Fortunately, he said, the relationship with the committee, the Green Village department and Township residents has changed dramatically for the better over the last 15 years.

“The Township is very generous with us,” he said. “They provide us with a certain amount of money each year. On top of that, they cover our insurance and buy the fire trucks, which, until 1998, they did not do.”

The two entities even partnered up on the $1.1 million construction project for the Southern Boulevard firehouse, for which the town put up $800,000 in bonds and the department paid the rest.

Despite the shift in financial for the department over the years, Sagendorf clarified that the department still has to raise more than $100,000 a year to keep up with its budget commitment, pay the rent on the Southern Boulevard station, pay utilities and keep up with maintenance.

“If you have a home, things happen in your house that you have to take care of,” Sagendorf said. “Multiply that in a fire station with however many guys you have going in and out, and it’s not like we have a maintenance crew.”

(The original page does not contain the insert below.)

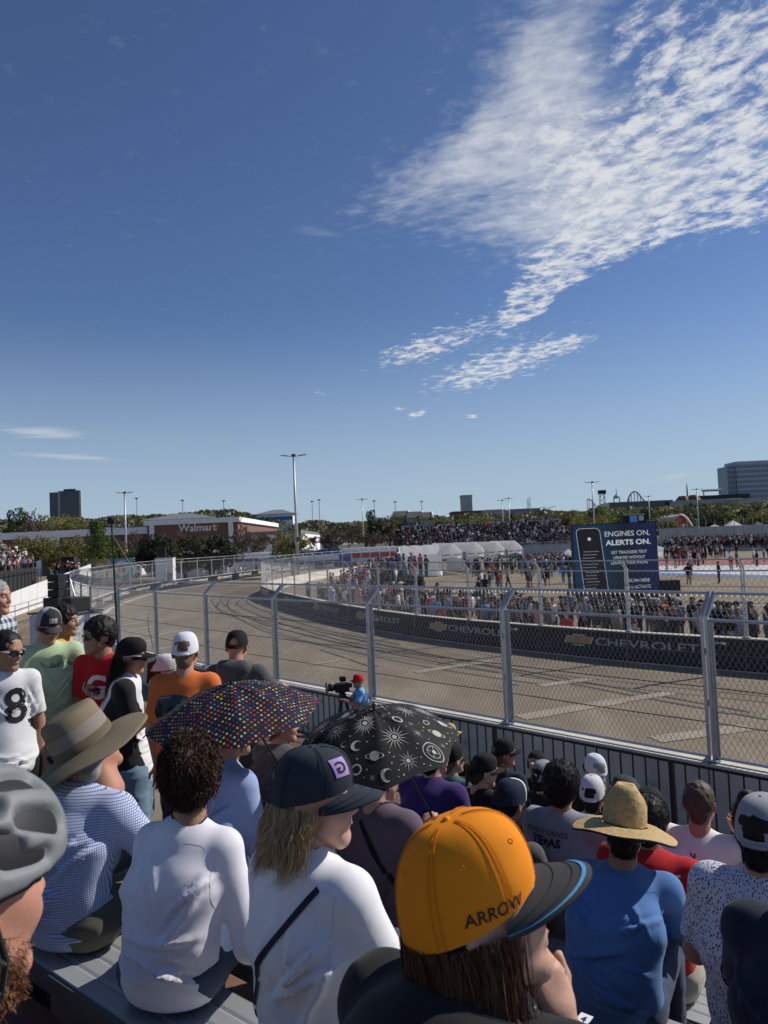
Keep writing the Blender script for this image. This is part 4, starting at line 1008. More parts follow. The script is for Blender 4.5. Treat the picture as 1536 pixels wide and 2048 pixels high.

Sagendorf said he has enjoyed the many years he spent as president but that, with all of the little intricacies that have come with the position, it is always nice to sit back and let somebody else take the reins.

Although Sagendorf has stepped down as president, he said he will still be as active – he still serves as membership chairman, after all—as time will allow.

“I told the guys,” he said, “I’m not going anywhere.”